Wednesday, March 19, 2014

Our piano comes home

UntitledI grew up with a piano in the house. I took lessons on our pianos, and while I was no musical prodigy, I'm glad I learned to read music. I want the same (and preferably more) for my children.

Ada started taking piano lessons at her Montessori school about two years ago. I told myself that if she stuck with it, we'd eventually replace her cheap keyboard (the kind that plugs into a computer and runs off GarageBand) and get a piano. But there was no place for a piano in our old house.

So as we were designing our new place, I took the average measurements for an upright piano and made sure our first floor layout would have a place for one. That forethought paid off last week when two piano movers hoisted a new-to-us 1940's art deco style Charles Frederick Stein piano through the front door. It fit perfectly in the spot I'd selected on blueprints last summer.

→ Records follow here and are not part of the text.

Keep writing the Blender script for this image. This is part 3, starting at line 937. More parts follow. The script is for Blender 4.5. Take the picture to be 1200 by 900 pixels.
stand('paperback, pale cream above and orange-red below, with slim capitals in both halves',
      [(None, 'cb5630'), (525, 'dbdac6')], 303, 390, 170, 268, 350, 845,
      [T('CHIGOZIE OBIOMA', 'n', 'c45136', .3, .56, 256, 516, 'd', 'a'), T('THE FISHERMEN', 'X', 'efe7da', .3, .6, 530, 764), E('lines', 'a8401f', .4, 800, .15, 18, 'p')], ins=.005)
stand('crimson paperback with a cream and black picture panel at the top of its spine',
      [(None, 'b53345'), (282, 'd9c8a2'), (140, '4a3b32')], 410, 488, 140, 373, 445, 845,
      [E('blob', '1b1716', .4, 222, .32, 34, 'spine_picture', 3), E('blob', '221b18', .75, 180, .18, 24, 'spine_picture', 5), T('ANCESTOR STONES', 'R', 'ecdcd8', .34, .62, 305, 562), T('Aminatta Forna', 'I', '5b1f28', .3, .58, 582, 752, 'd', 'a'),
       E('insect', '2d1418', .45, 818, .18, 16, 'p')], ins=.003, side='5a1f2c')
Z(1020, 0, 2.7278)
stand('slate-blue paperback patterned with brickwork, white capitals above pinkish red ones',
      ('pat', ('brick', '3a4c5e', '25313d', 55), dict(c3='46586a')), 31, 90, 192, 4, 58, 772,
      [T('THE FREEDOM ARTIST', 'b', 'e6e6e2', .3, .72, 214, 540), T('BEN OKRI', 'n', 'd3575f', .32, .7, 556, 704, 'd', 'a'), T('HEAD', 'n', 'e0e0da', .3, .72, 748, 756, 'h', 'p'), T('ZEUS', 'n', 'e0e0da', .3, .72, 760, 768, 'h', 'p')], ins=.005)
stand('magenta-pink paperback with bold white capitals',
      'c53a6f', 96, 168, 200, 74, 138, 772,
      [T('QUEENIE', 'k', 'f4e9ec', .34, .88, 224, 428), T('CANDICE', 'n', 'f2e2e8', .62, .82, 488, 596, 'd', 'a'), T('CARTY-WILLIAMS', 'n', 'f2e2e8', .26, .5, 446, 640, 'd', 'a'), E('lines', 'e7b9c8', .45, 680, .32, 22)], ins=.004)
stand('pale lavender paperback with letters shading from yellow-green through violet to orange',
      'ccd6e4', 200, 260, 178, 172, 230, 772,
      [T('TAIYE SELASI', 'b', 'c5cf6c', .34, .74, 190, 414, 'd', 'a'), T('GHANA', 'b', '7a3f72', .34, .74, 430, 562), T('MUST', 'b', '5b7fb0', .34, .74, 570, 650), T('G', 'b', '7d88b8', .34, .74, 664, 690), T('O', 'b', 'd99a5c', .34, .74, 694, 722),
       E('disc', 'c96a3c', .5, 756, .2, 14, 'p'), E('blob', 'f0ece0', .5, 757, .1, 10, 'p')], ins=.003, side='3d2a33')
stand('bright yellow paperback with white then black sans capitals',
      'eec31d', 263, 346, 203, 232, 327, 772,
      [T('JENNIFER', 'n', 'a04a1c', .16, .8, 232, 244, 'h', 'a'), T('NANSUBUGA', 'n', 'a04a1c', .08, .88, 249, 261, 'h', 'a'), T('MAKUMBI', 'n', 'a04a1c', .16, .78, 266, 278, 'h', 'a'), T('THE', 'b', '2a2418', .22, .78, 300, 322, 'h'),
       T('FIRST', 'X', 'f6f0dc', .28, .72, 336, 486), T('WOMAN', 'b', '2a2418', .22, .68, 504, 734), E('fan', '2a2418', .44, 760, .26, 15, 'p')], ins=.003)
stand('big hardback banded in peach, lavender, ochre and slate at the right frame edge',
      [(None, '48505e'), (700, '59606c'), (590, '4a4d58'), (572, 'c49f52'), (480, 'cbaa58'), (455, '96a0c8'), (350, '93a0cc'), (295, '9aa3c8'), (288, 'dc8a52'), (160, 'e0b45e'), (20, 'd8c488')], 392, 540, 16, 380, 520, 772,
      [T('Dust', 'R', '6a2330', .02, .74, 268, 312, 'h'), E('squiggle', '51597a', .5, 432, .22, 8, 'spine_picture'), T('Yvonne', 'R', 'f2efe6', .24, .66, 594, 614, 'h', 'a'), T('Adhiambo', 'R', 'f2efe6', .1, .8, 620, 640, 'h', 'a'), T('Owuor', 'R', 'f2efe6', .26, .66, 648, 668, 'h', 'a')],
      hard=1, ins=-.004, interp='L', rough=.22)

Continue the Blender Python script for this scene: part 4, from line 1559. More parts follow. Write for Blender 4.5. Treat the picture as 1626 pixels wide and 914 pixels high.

I'd been collecting information on the best ways to acquire a quality used piano for a few months. The Montessori school got theirs from Keys 4/4 Kids, a charity that sets a lot of used pianos. Plenty of other people had bought theirs off Craig's List or MomMail, a classifieds-like listserv that is fiercely local and not anonymous (and therefore infinitely less sketchy). Because I'd chosen a prominent place for our piano, looks mattered. And when I saw a photo of the piano we eventually bought, it was love at first sight. But it wasn't free and I knew we'd also be paying to move it and tune it.

We visited it and talked with the owner, a piano teacher who played the instrument through high school. I consulted with my daughter's piano teacher and scoured the internet for information on the maker. I also paid a piano tuner $95 to come inspect it for me. With everyone in agreement that the piano looked like a very good buy, we plunked down the cash and bought it. $900 seems like a lot of money, but it's also what we're paying to rent Zoe's euphonium for the year. And we don't even get to own that!

Anyway, watching and listening to Ada practice piano on a real piano has been a real pleasure. She's pleased as can be and has been very reliably washing her hands before she sits down at its ivory keys.